Christine Sorensen, one of Tucson’s oldest residents, who loved to tell her children and grandchildren stories of her early days in Denmark, has died at age 107.
”It was fascinating to hear her talk about what it was like to be a child in Denmark. When she came here, she couldn’t speak a word of English,” said her daughter, Gladys Sorensen of Tucson.
Mrs. Sorensen died Monday.
She left Denmark – and her parents – at age 15 to join brothers living in the United States. Eventually, six of the family of 12 children would live here, with the others remaining in Denmark.
The young immigrant lived in Wisconsin. She returned to Denmark for a year at age 20, helping to care for her mother, who was ill. She came back to the United States and entered college, where she trained to become a registered nurse.
She married and moved to Nebraska, where she spent several decades. In 1961, when her husband died, she moved to Tucson to live with her daughter.
Here, she devoted her time to several hobbies, such as knitting and crocheting and making silver jewelry.
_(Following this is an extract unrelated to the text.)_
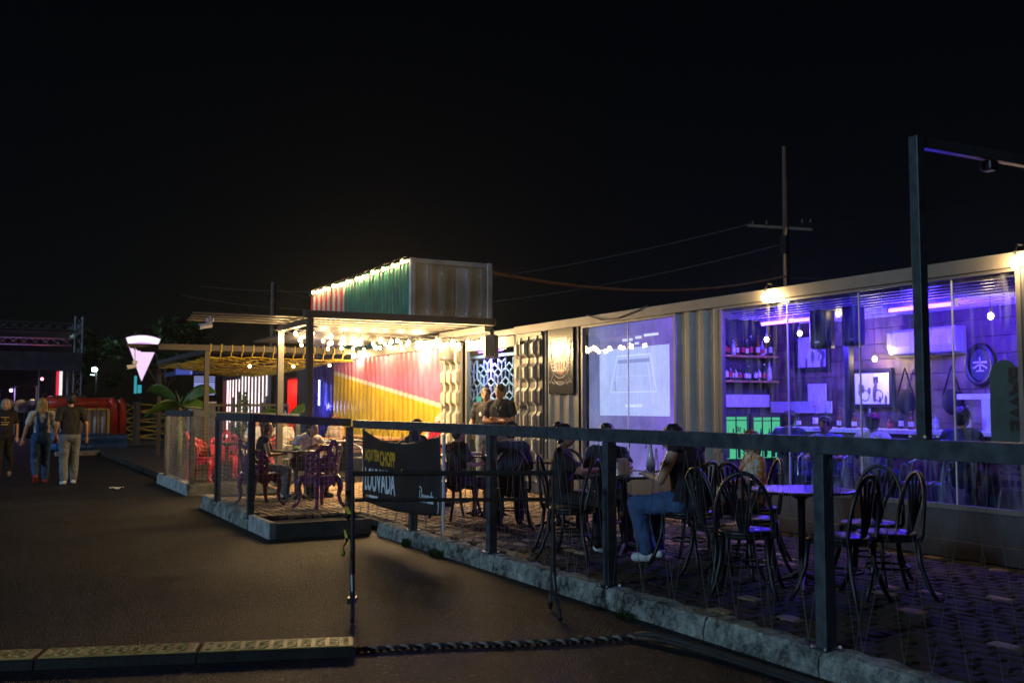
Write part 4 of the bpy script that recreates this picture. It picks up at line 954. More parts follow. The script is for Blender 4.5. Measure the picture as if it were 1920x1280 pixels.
# ================================================================== cable ramp, striped rope, hose
rx = math.atan2(5.98 - 6.62, 2.08 - .13)
for i, (xa, xb, lb) in enumerate(((-1.0, .22, 'worn yellow cable ramp segment cut by the left edge'), (.225, 1.12, 'middle yellow cable ramp segment with tread plate top'), (1.125, 2.05, 'brightest yellow cable ramp segment beside the striped rope'))):
    r = empty('cable_ramp', lb, 'cable ramp', (.13, 6.62, 0), rx, 'yellow cable ramps across the road'); z1 = .055
    sec = [(-.14, .0), (-.135, .045), (-.12, z1), (.12, z1), (.20, .0)]
    MB().prism([(y, z) for y, z in sec], xa, 0, xb - xa - .006).build('body', 'rubber', r)
    lid = MB().bb((xa + .012, -.115, z1 + .0), (xb - .018, .115, z1 + .008)).build('lid', 'yellowp', r, bevel=.003)
    tr = MB(); x = xa + .05; k = 0
    while x < xb - .06:
        for y in (-.075, -.025, .025, .075):
            th = R(35 if (k + int(y * 100)) % 2 else -35); d = Vector((cos(th), sin(th), 0)) * .017; c = Vector((x + (.014 if k % 2 else 0), y, z1 + .0095)); tr.bar(c - d, c + d, .009, .005)
        x += .042; k += 1
    tag(tr.build('tread_bars', 'yellowp', r), kind='stuff')
M['ropew'] = mat('rope_white', (.26, .26, .24), .8); M['ropeb'] = mat('rope_black', (.02, .02, .02), .8)
ro = empty('striped_rope', 'black and white twisted rope lying across the road', 'rope', (2.05, 5.95, .016)); a = Vector((0, 0, 0)); b = Vector((3.82 - 2.05, 5.40 - 5.95, 0)); n = 160
def rp(s): return a + (b - a) * s + Vector((0, .02 * sin(s * 7), .0))
for st_, mt_ in ((0, 'ropew'), (pi, 'ropeb')):
    MB().tube([rp(i / n) + Vector((0, .010 * cos(st_ + i * .75), .010 * sin(st_ + i * .75))) for i in range(n + 1)], .0085, 6).build('strand', mt_, ro, fix=False)
hs = MB().tube([(3.78, 5.42, .03), (3.84, 5.30, .05), (3.90, 5.1, .04), (3.93, 4.8, .03), (3.96, 4.4, .025), (3.98, 3.8, .025), (4.0, 2.6, .025)], .022, 10); tag(hs.build('black_hose', 'rubber', smooth=True), 'thick black hose running along the kerb foot', 'hose')
hs = MB().tube([(3.74, 5.36, .022), (3.82, 5.16, .04), (3.88, 4.9, .03), (3.92, 4.4, .02), (3.94, 2.6, .02)], .012, 8); tag(hs.build('thin_cable', 'rubber', smooth=True), 'thin dark cable beside the black hose', 'cable')

# ================================================================== furniture
def cast_chair(label, loc, rz, mt, group):
    c = empty('ornate_chair', label, 'chair', loc, rz, group)
    # faces +y ; seat at .44 ; back at -y
    MB().lathe([(.17, .415), (.22, .425), (.235, .44), (.225, .452), (.0, .455)], n=20).build('seat', mt, c, smooth=True)
    ap = MB(); n = 32
    for i in range(n):
        a0, a1 = 2 * pi * i / n, 2 * pi * (i + 1) / n; f = lambda a: .285 + .06 * abs(sin(2.0 * a + .4)) + .015 * sin(9 * a)
        ap.add([(.222 * cos(a0), .222 * sin(a0), f(a0)), (.222 * cos(a1), .222 * sin(a1), f(a1)), (.228 * cos(a1), .228 * sin(a1), .43), (.228 * cos(a0), .228 * sin(a0), .43)], [(0, 1, 2, 3)])
    q = ap.build('apron', mt, c, fix=False); s = q.modifiers.new('t', 'SOLIDIFY'); s.thickness = .012
    # openwork barrel back
    bk = MB(); nu, nv = 46, 22; th0, th1 = R(178), R(362); rr = random.Random(3)
    def top(u): s = abs(u - .5) * 2; return .86 - .20 * s ** 1.6 + .030 * abs(sin(u * pi * 5)) + (.035 if s < .12 else 0)
    def hole(u, v): return (abs(sin(u * pi * 7)) > .86 and abs(sin(v * pi * 3.2 + .3)) > .82) or (abs(sin(u * pi * 4 + .9)) > .93 and .5 < v < .9 and abs(cos(v * 9)) > .5)
    P = [[None] * (nv + 1) for _ in range(nu + 1)]
    for i in range(nu + 1):
        u = i / nu; th = th0 + (th1 - th0) * u
        for j in range(nv + 1):
            v = j / nv; z = .455 + (top(u) - .455) * v; r = .235 + .045 * v + .006 * sin(u * 40) * sin(v * 25); P[i][j] = len(bk.v); bk.v.append((r * cos(th), r * sin(th) - .03 * v, z))
    for i in range(nu):
        for j in range(nv):
            if not hole((i + .5) / nu, (j + .5) / nv): bk.f.append((P[i][j], P[i + 1][j], P[i + 1][j + 1], P[i][j + 1])); bk.mi.append(0)
    q = bk.build('openwork_back', mt, c, smooth=True, fix=False); s = q.modifiers.new('t', 'SOLIDIFY'); s.thickness = .016
    for sx, sy in ((-1, 1), (1, 1), (-1, -1), (1, -1)):
        pts = [(sx * .15, sy * .15, .42), (sx * .19, sy * .19, .36), (sx * .20, sy * .20, .27), (sx * .18, sy * .185, .17), (sx * .20, sy * .21, .07), (sx * .245, sy * .255, .012)]
        MB().tube(pts, [.052, .046, .036, .028, .022, .028], 8).build('leg', mt, c, smooth=True)
    return c
def round_table(label, loc, r=.36, h=.74, mt='tabletop', group=None, apron=0.):
    t = empty('round_table', label, 'table', loc, 0, group)
    MB().lathe([(r - .02, h - .025), (r, h - .018), (r, h - .004), (r - .012, h), (0, h)], n=28).build('table_top', mt, t)
    MB().lathe([(.035, .03), (.03, .1), (.026, h * .5), (.03, h - .08), (.11, h - .03)], n=12).build('pedestal', 'dark', t, smooth=True)
    for k in range(4): a = pi / 4 + k * pi / 2; MB().tube([(0, 0, .10), (.12 * cos(a), .12 * sin(a), .075), (.27 * cos(a), .27 * sin(a), .016)], [.026, .022, .016], 8).build('foot', 'dark', t)
    return t
def bent_chair(label, loc, rz, group, fan=True, mt='blackchair'):
    c = empty('bentwood_chair', label, 'chair', loc, rz, group)
    MB().lathe([(.17, .435), (.205, .44), (.212, .455), (.20, .468), (0, .462)], n=22).build('seat', mt, c, smooth=True)
    MB().tube([(.20 * cos(a), .20 * sin(a), .425) for a in [2 * pi * i / 20 for i in range(20)]], .014, 6, closed=True).build('seat_ring', mt, c)
    hp = []
    for i in range(21):
        a = pi * i / 20; hp.append((-.205 * cos(a), -.17 - .07 * sin(a), .46 + .43 * sin(a) ** .8))
    MB().tube([(-.19, -.16, .42)] + hp + [(.19, -.16, .42)], .016, 8).build('back_hoop', mt, c, smooth=True)
    if fan:
        for k in (-2, -1, 0, 1, 2):
            s = k / 2.6; MB().tube([(s * .03, -.175, .46), (s * .07, -.205, .60), (s * .17, -.235, .86 - .09 * abs(s) ** 2)], .011, 6).build('back_spoke', mt, c)
    else:
        ip = [(-.13 * cos(pi * i / 12), -.18 - .06 * sin(pi * i / 12), .46 + .30 * sin(pi * i / 12)) for i in range(13)]; MB().tube(ip, .011, 6).build('inner_hoop', mt, c)
    for sx, sy in ((-1, 1), (1, 1), (-1, -1), (1, -1)):
        MB().tube([(sx * .155, sy * .155, .44), (sx * .17, sy * .17, .25), (sx * .20, sy * .215, .1), (sx * .235, sy * .26, .0)], [.02, .018, .016, .015], 8).build('leg', mt, c, smooth=True)
    MB().tube([(.155 * cos(a), .155 * sin(a), .22) for a in [2 * pi * i / 18 for i in range(18)]], .010, 6, closed=True).build('stretcher_ring', mt, c)
    return c
def bistro_chair(label, loc, rz, group, mt='alu'):
    c = empty('bistro_chair', label, 'chair', loc, rz, group)
    for s in (-1, 1):
        MB().tube([(s * .25, .22, 0), (s * .26, .18, .40), (s * .27, .15, .62), (s * .27, .02, .67), (s * .25, -.18, .69), (s * .18, -.25, .74), (0, -.27, .76)], .013, 7).build('arm_frame', mt, c, smooth=True)
        MB().tube([(s * .22, -.30, 0), (s * .22, -.20, .42), (s * .21, -.23, .69)], .013, 7).build('leg', mt, c)
    for k in range(5): MB().bb((-.22, -.19 + k * .085, .425), (.22, -.19 + k * .085 + .06, .44)).build('seat_slat', mt, c)
    for k in range(3): MB().bb((-.20, -.245, .52 + k * .07), (.20, -.232, .565 + k * .07)).build('back_slat', mt, c)
    return c
G1, G2, G3, G4 = 'purple ornate chairs on the corner terrace', 'red ornate chairs on the far terrace', 'black bentwood chairs on the patio', 'aluminium bistro chairs'
FL2 = .20
cast_chair('purple ornate cast chair at left, seen from its side by the corner post', (3.42, 13.95, PZ), R(-75), 'purplechair', G1)
cast_chair('purple ornate cast chair with its back to the planter', (4.06, 13.25, PZ), R(20), 'purplechair', G1)
round_table('dark pedestal table with food between the purple chairs', (4.05, 14.35, PZ), .38, .74)
cast_chair('red ornate chair nearest the terrace railing corner', (3.55, 18.75, PZ), R(-120), 'redchair', G2)
cast_chair('red ornate chair beside the far terrace table', (4.05, 19.3, PZ), R(160), 'redchair', G2)
cast_chair('bright red ornate chair further back behind the corner railing', (4.55, 18.5, PZ), R(80), 'redchair', G2)
round_table('small dark table among the red chairs', (3.95, 18.6, PZ), .3, .72)
bistro_chair('aluminium armchair behind the man in the pale shirt', (5.45, 17.9, PZ), R(120), G4); bistro_chair('aluminium armchair beside the yellow mural wall', (6.25, 17.6, PZ), R(-150), G4); bistro_chair('aluminium armchair at the left behind the seated woman', (4.75, 17.8, PZ), R(-60), G4)
rt_ = round_table('pale metal bistro table in front of the mural', (5.85, 18.1, PZ), .34, .74, 'alu')
cb = empty('patio_counter', 'low dark counter with wooden top along the mural wall', 'counter', (7.1, 19.6, PZ)); MB().bb((-.25, -1.4, .72), (.3, 1.6, .76)).build('counter_top', 'shelfwood', cb); MB().bb((-.18, -1.35, 0), (.25, 1.55, .718)).build('front_panel', 'contD', cb)
# dark chairs and tables on the main patio
bent_chair('black bentwood chair standing alone behind the barrier end', (4.72, 7.75, PZ), R(35), G3, False)
bent_chair('black bentwood chair tucked at the table right of the person with cap', (5.62, 9.3, PZ), R(150), G3, False)
round_table('round table with metal edge in front of the grey corrugated wall', (5.75, 9.75, PZ), .36, .76, 'tabletop')
round_table('round table of the seated group with bottle and napkins', (5.28, 7.75, PZ), .40, .74)
bent_chair('black bentwood chair with fan back nearest the railing post', (4.98, 5.72, PZ), R(-48), G3); bent_chair('black bentwood chair with fan back at right of the round table', (5.78, 5.15, PZ), R(65), G3); bent_chair('black bentwood chair behind the round table near the bar window', (6.15, 5.65, PZ), R(110), G3)
bent_chair('black bentwood chair left of the table, half hidden by railing post', (5.1, 6.15, PZ), R(-95), G3)
bent_chair('black bentwood chair with fan back pushed in at the table front', (5.32, 5.15, PZ), R(15), G3); bent_chair('black bentwood chair with fan back on the far side of the table', (5.55, 6.35, PZ), R(185), G3)
round_table('large round table with violet sheen among the fan back chairs', (5.52, 5.72, PZ), .40, .74)
round_table('round table between the person with cap and the dark seated person', (5.62, 11.3, PZ), .34, .76)
# inside tables
M['bluetop'] = mat('glossy_pale_top', (.45, .45, .5), .2, var=.1)
for x, y, lb in ((8.55, 7.55, 'high round table inside the bar at middle window pane'), (8.5, 6.35, 'high round table inside the bar behind the portal post'), (8.45, 8.95, 'high round table inside the bar near the window edge')):
    t = round_table(lb, (x, y, .31), .30, .72, 'bluetop')
bistro_chair('aluminium chair inside the bar behind the glass, right of table', (8.35, 6.95, .31), R(30), 'aluminium chairs inside the bar'); bistro_chair('aluminium chair inside the bar near the right window edge', (8.6, 5.9, .31), R(-100), 'aluminium chairs inside the bar')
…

She also worked in her garden until ill health precluded that about a year ago.
During the era when women wore hats, she was involved in designing and making hats and sewing women’s clothing.
Gladys Sorensen said her mother used her Danish Bible and an English Bible to help her learn English.
Though she kept up a steady correspondence with siblings and other relatives in Denmark, she did not visit the country again until she and Gladys Sorensen took a trip there in 1964.
”She had maintained the language,” her daughter said. ”She could talk with them just as if she had never left.”
Survivors, in addition to her daughter here, include another daughter, Jane Pinckert of Apache Junction; a son, Vale Sorensen of Omaha, Neb.; six grandchildren; and eight great-grandchildren.
Memorial services are scheduled at 4 p.m. tomorrow at St. Mark’s Presbyterian Church, 3809 E. Third St. Graveside services will be held at 11 a.m. Saturday at East Resthaven Cemetery in Phoenix.
The family suggests contributions be sent to the Christine Heide Sorensen Scholarship Fund, University of Nebraska Foundation, 8712 W. Dodge St., Suite 402, Omaha, Neb. 68114.
Adair Funeral Home handled local funeral arrangements.